◆ Goal ◆
For the listing that follows, give again exactly the lines from the one with "What Blender Python" to the one with "sc.camera = cam", including both.
─── Input for this task ───
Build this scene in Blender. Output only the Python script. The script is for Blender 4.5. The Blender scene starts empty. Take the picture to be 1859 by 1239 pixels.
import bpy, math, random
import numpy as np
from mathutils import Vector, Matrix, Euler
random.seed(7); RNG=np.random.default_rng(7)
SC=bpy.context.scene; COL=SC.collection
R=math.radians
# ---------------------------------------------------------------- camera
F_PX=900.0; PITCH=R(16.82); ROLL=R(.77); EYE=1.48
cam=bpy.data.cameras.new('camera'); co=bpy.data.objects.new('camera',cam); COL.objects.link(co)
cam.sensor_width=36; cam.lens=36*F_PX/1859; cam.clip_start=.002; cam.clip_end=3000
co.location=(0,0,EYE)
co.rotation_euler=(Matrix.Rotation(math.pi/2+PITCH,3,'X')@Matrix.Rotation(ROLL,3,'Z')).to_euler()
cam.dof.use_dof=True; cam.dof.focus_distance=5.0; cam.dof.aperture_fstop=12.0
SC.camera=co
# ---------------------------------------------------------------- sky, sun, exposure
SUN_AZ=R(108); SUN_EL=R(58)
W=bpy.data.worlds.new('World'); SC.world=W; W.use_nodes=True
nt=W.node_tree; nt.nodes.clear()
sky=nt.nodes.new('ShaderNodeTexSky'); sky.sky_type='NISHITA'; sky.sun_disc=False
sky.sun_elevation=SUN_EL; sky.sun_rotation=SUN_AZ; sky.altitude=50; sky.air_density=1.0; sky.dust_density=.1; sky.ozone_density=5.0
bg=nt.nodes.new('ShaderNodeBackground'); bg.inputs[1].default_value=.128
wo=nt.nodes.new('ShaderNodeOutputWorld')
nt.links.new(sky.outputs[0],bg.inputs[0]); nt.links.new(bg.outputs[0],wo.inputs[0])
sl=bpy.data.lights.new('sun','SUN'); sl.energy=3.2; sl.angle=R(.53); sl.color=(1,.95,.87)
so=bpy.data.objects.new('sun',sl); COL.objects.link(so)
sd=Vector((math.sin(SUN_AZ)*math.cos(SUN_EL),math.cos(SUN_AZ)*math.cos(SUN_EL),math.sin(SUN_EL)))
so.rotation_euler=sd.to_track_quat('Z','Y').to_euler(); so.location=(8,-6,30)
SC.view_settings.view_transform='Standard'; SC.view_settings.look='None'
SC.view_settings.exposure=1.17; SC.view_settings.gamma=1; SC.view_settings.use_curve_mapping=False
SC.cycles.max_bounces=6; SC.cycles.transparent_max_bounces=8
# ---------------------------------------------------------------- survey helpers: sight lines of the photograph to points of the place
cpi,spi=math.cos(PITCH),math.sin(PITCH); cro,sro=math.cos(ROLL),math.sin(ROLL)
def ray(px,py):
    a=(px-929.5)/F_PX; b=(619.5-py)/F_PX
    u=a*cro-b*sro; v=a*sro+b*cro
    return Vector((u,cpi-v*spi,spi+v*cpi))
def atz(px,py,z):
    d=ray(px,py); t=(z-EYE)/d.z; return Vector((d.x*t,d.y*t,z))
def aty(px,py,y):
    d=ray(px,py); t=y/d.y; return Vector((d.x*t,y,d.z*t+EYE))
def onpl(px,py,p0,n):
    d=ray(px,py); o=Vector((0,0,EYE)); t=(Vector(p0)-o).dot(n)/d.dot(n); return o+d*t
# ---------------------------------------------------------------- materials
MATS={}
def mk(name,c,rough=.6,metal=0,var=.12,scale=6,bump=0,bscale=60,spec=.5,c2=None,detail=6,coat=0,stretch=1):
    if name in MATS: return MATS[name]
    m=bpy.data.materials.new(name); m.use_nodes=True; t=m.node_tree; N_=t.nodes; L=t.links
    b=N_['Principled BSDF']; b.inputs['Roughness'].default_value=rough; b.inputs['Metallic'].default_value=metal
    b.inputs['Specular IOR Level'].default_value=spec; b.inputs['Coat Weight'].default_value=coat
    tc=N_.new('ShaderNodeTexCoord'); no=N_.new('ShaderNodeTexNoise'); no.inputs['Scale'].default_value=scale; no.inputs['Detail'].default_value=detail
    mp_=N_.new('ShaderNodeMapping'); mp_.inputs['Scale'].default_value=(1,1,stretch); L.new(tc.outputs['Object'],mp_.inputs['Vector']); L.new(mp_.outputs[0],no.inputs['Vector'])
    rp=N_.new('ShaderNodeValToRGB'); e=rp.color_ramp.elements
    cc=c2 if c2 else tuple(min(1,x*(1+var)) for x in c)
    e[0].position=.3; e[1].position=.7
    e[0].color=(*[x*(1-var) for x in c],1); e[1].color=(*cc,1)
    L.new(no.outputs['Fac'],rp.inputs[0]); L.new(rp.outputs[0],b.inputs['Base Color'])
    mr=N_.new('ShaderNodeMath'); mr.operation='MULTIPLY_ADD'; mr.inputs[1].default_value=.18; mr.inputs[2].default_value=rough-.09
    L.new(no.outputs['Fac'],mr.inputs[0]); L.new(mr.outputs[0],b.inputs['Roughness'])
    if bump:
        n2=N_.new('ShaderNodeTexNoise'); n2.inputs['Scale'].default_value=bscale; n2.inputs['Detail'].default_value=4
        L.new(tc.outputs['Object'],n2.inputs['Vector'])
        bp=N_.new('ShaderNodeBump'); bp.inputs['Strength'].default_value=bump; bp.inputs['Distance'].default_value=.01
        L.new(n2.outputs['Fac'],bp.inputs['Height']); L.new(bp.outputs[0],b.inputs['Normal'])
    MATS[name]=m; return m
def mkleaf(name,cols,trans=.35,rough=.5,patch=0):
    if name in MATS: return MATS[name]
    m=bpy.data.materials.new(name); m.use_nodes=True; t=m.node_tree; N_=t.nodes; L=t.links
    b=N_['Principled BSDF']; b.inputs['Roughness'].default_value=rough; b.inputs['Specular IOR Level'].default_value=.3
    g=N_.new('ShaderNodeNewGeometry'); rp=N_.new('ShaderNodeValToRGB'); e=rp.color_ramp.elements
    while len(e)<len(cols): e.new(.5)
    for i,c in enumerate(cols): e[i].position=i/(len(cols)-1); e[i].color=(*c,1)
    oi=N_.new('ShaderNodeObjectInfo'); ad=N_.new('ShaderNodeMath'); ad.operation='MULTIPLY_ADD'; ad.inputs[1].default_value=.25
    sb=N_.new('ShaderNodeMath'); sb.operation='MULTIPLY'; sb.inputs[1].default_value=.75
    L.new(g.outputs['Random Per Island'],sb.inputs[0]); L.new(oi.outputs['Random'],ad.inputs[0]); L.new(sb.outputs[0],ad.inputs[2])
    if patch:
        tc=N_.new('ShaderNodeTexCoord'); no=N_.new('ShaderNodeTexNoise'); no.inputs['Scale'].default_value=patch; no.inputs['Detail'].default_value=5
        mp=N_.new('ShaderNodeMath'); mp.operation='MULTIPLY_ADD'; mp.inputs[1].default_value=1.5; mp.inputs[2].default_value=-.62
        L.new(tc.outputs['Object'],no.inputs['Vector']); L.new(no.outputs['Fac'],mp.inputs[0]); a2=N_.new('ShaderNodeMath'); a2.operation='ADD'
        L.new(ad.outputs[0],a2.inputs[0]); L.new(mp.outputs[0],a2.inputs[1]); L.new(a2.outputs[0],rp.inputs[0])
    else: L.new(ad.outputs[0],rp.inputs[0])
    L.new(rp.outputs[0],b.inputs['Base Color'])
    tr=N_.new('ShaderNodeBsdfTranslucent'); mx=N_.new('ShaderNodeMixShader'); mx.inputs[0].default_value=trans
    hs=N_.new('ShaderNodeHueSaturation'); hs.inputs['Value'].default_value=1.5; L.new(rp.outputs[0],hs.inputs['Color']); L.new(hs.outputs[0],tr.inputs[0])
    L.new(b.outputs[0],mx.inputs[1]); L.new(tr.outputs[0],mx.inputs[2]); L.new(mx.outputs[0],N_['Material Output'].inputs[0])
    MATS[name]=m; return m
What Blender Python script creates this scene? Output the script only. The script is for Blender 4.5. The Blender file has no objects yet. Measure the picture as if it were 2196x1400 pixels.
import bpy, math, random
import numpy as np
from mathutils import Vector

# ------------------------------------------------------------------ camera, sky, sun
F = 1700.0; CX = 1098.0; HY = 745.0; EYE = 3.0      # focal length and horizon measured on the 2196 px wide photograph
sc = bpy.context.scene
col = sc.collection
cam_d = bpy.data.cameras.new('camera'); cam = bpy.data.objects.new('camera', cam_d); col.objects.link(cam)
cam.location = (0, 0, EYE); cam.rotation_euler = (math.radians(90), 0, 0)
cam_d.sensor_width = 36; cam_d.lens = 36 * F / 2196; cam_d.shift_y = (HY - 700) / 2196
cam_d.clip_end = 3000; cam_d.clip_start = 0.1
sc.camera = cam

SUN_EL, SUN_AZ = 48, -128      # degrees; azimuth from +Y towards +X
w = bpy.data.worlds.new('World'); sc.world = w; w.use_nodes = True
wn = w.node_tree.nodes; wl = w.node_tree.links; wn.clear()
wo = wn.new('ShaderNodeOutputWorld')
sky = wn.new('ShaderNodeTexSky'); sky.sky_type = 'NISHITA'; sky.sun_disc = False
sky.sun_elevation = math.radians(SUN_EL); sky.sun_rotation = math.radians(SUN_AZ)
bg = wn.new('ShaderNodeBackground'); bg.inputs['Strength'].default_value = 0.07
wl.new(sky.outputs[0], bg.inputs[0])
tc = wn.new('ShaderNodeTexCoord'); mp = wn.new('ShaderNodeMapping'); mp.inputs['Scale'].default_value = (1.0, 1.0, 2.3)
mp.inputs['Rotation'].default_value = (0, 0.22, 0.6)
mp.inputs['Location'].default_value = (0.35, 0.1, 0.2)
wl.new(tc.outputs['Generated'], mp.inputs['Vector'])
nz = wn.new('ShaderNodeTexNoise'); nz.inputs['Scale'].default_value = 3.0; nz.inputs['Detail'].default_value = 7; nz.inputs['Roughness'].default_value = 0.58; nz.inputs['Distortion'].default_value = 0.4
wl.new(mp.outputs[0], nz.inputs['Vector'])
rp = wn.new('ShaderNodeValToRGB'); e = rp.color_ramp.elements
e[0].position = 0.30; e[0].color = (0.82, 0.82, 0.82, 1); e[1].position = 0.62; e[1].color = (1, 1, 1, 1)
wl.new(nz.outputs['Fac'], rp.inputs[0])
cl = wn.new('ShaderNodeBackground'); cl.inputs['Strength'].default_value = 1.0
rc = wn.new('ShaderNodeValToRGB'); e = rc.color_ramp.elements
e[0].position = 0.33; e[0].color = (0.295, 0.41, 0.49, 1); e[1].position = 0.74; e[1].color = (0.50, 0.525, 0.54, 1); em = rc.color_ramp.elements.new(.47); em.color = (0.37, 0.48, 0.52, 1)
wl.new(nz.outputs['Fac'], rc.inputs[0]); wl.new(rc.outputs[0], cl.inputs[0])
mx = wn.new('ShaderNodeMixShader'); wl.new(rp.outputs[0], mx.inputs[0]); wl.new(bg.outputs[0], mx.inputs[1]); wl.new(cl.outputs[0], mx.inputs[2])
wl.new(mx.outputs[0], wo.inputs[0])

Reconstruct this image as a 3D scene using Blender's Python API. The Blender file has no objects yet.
───
◆ Solution for this problem ◆
What Blender Python script creates this scene? Output the script only. The script is for Blender 4.5. The Blender file has no objects yet. Measure the picture as if it were 2196x1400 pixels.
import bpy, math, random
import numpy as np
from mathutils import Vector

# ------------------------------------------------------------------ camera, sky, sun
F = 1700.0; CX = 1098.0; HY = 745.0; EYE = 3.0      # focal length and horizon measured on the 2196 px wide photograph
sc = bpy.context.scene
col = sc.collection
cam_d = bpy.data.cameras.new('camera'); cam = bpy.data.objects.new('camera', cam_d); col.objects.link(cam)
cam.location = (0, 0, EYE); cam.rotation_euler = (math.radians(90), 0, 0)
cam_d.sensor_width = 36; cam_d.lens = 36 * F / 2196; cam_d.shift_y = (HY - 700) / 2196
cam_d.clip_end = 3000; cam_d.clip_start = 0.1
sc.camera = cam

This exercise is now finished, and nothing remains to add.